When Fatima Sana was given the job of Pakistan captain in August 2024, she had 40 T20I caps to her name, a batting average under 20, a top score of 35* and a bowling average over 30. She also had less than six weeks to make the team hers before the T20 World Cup.

Almost two years later, she has played 18 more T20Is and in those games, has a batting average of 50, a top score of 90 and a bowling average under 24. Pakistan have won just seven of those games and only one series, against Zimbabwe, but her performances alone suggest that she's leading the way.

Sana is just 24 years old but already has seven years of experience as an international, after debuting at the age of 17. She has captained Pakistan through the toughest of personal and professional times, and has maintained a steely maturity throughout. In her first major tournament in charge, her father suddenly passed away. She left the team camp to attend his funeral but returned to play. She sobbed through the national anthem, opened the bowling and top-scored, though Pakistan suffered a chastening defeat to the eventual champions New Zealand.

A year later, she took the ODI side to the World Cup, where geopolitics left them isolated in Sri Lanka while the bulk of the action happened in India. They went winless. But Sana was their leading wicket-taker and took them as close as they could come to a win with an epic performance against England. Sana's 4 for 27 had England on the brink, and eventually, England were only saved by rain.

Since then, she has been unstoppable. In her first series after the ODI World Cup, batting at No. 8, Sana scored 90 off 41 balls in a T20I in Potchefstroom as Pakistan set South Africa 181 to win. South Africa did chase it down, but only on the last ball. Sana's score was the highest by any women's batter at No.7 or lower in a T20I. In the third match, which Pakistan won, she based an unbeaten 47* off 30 balls. She finished that T20I series as the leading run-scorer with a strike rate of 184.81 and went on to score back-to-back fifties in the ODI series that followed.

She saved her destructive best for another southern African side: Zimbabwe. On their maiden trip to Pakistan, Sana welcomed them with a brutal 62* off 19 balls and, in the process, set the record for the fastest fifty in women's T20Is, off 15 deliveries. Zimbabwe are newcomers to the women's FTP and very much a side in development, but Sana's 10 fours and two sixes was a clear display of intense power hitting, on both sides of the ground. What stood out was her bravery to go aerial, her strong stride forward, and the force with which he struck the ball.

She was the series' second leading-run scorer and second-highest wicket-taker as she stamped her name all over it and the hope is that she will continue to do that at this World Cup. "Fatima is a player with a huge amount of potential and she has a lot of ability to play all-round cricket. She is a dynamic leader and a very important member of our team," Aliya Riaz, the Pakistan allrounder who has played 110 T20Is told ESPNcricinfo. "I hope she plays well in this tournament, in all departments. She's improving day by day as a captain. She is very young and learning every day."

While Riaz has only captained briefly, in interim capacity in 2021, she has 12 years of international experience and is very much part of Pakistan's senior core.

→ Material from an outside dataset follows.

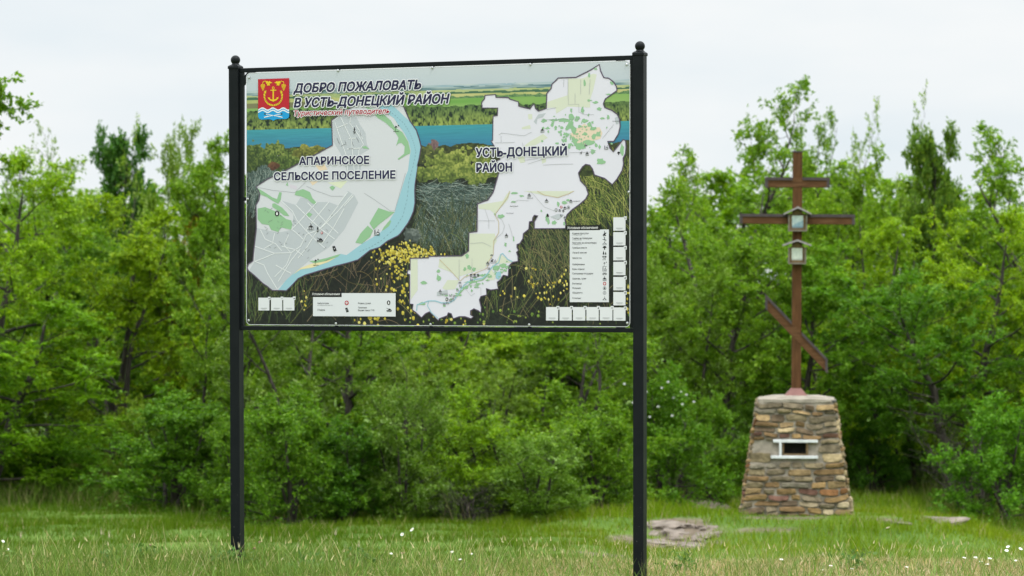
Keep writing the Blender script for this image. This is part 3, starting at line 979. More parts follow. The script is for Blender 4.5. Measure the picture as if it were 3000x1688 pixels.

As such, she has been a sounding board for Sana, with whom she has joined forces with the aim of developing Pakistan cricket as much as possible. "As a young captain, whenever she's come to me, we always talk about improving our game and improving our cricket. We discuss this a lot with each other," Riaz said.

And they need to. Pakistan have been underperformers at major tournaments and have only won nine of their 36 matches in nine T20 World Cups. In the last four editions, they have only won a game at each event and they have never been to a knockout. There's a sense that if they are going to, Sana will have to be the one to take them there, and for her to do that, she may need to bat higher.

She has inched up from No. 8 to No. 6 (where she has her best strike-rate of 184.61), even though it feels as though No. 5 could be her most effective spot. Why isn't she there already? It may simply be that the triple task of captaining, opening the bowling (which she is certain to do in England) and batting in the top five would be too much. Pakistan have other players to build the innings upfront. What Pakistan has to hope is that they step up and give Sana the breathing room to ensure she isn't carrying the team alone.

Already, Sana is in both their all-time top 10 T20 run-scorers' and wicket-taker's charts and her trajectory suggests she could end near the top of both. More importantly, she has the opportunity to create a legacy, with a team that is truly hers.